A leitura de um sismógrafo convencional num computador, numa imagem de arquivo. Os avanços da inteligência artificial vão permitir detectar um maior número de abalos FABRIZIO BENSCH/REUTERS
Uma equipa de Harvard desenvolveu um sistema de inteligência artificial que consegue detectar pequenos sismos ignorados pelos instrumentos convencionais. É um passo importante para conhecer melhor o risco sísmico de um território.
É difícil escutarmos uma conversa sussurrada numa sala barulhenta. E passa-se o mesmo com a detecção de sismos, onde a vibração permanente do solo, seja devido à actividade humana, ao ruído dos rios e das ondas ou mesmo a fenómenos atmosféricos, acaba por silenciar tremores de terra tão ligeiros que são dificilmente identificáveis. No entanto, estes pequenos abalos podem dizer muito sobre o risco sísmico de uma região.

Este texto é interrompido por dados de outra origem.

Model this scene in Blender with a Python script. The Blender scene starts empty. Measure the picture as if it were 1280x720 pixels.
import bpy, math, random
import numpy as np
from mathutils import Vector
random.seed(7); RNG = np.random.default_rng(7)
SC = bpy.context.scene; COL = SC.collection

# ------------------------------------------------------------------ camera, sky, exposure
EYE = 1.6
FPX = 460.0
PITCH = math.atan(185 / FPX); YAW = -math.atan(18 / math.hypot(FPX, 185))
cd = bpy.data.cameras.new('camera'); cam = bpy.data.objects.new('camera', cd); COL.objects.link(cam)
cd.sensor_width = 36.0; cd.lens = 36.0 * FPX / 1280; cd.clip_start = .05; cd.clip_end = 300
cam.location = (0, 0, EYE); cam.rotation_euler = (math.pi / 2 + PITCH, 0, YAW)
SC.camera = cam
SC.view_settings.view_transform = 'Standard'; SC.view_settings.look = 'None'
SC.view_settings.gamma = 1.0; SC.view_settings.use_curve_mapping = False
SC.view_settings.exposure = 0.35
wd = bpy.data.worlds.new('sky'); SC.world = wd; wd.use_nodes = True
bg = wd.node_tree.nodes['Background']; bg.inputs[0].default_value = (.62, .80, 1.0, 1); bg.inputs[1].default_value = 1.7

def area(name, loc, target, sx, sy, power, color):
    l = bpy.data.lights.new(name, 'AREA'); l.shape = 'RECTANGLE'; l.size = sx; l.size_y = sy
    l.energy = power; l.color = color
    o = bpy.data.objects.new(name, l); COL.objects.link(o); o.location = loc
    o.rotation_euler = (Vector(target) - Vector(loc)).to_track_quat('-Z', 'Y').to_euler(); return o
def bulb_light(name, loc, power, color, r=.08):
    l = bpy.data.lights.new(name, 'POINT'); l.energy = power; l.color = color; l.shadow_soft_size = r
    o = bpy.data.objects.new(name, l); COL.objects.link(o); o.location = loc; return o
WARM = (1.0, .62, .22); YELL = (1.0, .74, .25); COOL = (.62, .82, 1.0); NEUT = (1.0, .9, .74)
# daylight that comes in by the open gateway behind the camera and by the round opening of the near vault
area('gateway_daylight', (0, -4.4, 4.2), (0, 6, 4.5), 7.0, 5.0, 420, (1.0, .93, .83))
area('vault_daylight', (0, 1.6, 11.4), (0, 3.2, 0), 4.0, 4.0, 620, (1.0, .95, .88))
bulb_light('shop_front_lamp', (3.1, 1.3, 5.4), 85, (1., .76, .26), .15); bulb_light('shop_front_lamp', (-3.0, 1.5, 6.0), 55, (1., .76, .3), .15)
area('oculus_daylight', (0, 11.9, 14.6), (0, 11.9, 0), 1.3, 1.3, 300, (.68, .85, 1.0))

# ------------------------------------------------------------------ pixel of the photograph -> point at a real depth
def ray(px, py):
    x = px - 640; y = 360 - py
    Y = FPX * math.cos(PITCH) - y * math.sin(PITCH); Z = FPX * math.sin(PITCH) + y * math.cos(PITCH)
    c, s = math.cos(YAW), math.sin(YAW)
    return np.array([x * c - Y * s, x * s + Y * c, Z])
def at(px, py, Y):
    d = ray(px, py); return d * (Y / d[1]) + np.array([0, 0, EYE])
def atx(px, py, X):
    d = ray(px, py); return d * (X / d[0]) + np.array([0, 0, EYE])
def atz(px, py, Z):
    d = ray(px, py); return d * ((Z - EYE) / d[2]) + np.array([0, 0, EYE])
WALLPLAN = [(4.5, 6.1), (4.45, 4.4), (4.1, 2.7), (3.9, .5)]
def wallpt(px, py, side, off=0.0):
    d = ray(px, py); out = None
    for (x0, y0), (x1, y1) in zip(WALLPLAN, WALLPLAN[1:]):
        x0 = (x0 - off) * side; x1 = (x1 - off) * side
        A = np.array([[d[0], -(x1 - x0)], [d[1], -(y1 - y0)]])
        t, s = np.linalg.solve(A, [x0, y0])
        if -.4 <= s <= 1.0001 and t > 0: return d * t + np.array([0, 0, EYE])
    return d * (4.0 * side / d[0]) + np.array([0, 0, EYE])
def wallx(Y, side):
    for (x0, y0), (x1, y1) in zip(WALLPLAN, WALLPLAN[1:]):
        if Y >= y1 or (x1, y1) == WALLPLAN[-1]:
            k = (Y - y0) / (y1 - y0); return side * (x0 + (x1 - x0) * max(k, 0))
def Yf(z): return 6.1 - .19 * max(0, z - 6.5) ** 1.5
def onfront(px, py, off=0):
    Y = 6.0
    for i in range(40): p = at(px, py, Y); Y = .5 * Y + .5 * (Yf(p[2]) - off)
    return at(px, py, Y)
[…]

Esta semana, porém, foi anunciado um importante avanço na detecção e localização de sismos de baixa magnitude. Uma equipa da Universidade de Harvard, nos EUA, publicou na quarta-feira no jornal Sciences Advances os resultados de uma experiência de aplicação de inteligência artificial na monitorização da actividade sísmica. Graças à técnica, foram detectados 17 vezes mais sismos do que com outros instrumentos.
O palco do ensaio foi o estado norte-americano do Oklahoma, uma área que tem intrigado os sismólogos nos últimos anos. A zona, no centro-sul dos EUA, fica muito longe de qualquer falha sísmica relevante e, até 2009, registava anualmente apenas dois abalos de magnitude superior a 3 graus na escala de Richter (valor a partir do qual um sismo é sentido, de forma leve, pela população). Em 2015, no entanto, tinham já sido registados 900 sismos de magnitude superior a 3, e o número actual mantém-se na casa das centenas.
O motivo, crêem os cientistas, estará no recente início da exploração de reservas de gás de xisto através da técnica de fracturamento hidráulico (fracking, em inglês). Um pouco por todo o Oklahoma, plataformas de extracção injectam água no solo a elevada pressão, de modo a fazer subir o gás à superfície. Tal como noutros países, e apesar do benefício económico, a técnica gera preocupação entre a população e os ambientalistas, que temem a contaminação dos solos e das águas, bem como a desestabilização dos terrenos. E existe de facto uma coincidência temporal entre a exploração de gás de xisto e a subida dramática do número de sismos no Oklahoma.
O fenómeno apanhou de surpresa os sismólogos da região, que não contam com um sistema extenso ou avançado de detecção sismográfica. Sem forma de identificar com rigor o número, magnitude e localização de milhares de abalos, torna-se mais difícil estudar o impacto do fracking no Oklahoma.
O que a equipa de Harvard fez foi aplicar uma tecnologia de inteligência artificial semelhante à dos softwares de detecção de voz que alimentam assistentes pessoais digitais como a Siri do iPhone, que aprendem a identificar ordens e a ignorar o ruído de fundo.
Uma rede neural artificial de aprendizagem profunda foi alimentada com os registos sismológicos históricos, em bruto, de áreas relativamente calmas como o Oklahoma pré-2009 ou o Wisconsin, um estado norte-americano onde o único sismo sentido pela população ocorreu em 1947. Com base nesses registos, o sistema aprendeu o que era mero ruído sísmico natural (a referida vibração resultante dos rios, das ondas, das tempestades ou da presença humana). Estudada a lição, o sistema analisou depois os registos de quatro meses do ano de 2014 no Oklahoma, já em plena crise sísmica, limpando o que era ruído e revelando centenas de pequenos abalos que dois outros métodos de detecção tradicionais tinham ignorado.
Tão relevante quanto a eficácia do software foi a rapidez com que obteve os resultados. O ConvNetQuake consegue ler num minuto a informação sísmica de uma semana. O segundo sistema mais rápido fê-lo em 48 minutos, com uma eficácia menor. O terceiro precisou de nove dias para processar a mesma quantidade de dados.
Esta ainda não é a ferramenta que vai prever a ocorrência de sismos. No entanto, a aplicação de inteligência artificial na detecção pode ajudar-nos a ouvir pistas que até hoje estava escondidas sob o ruído.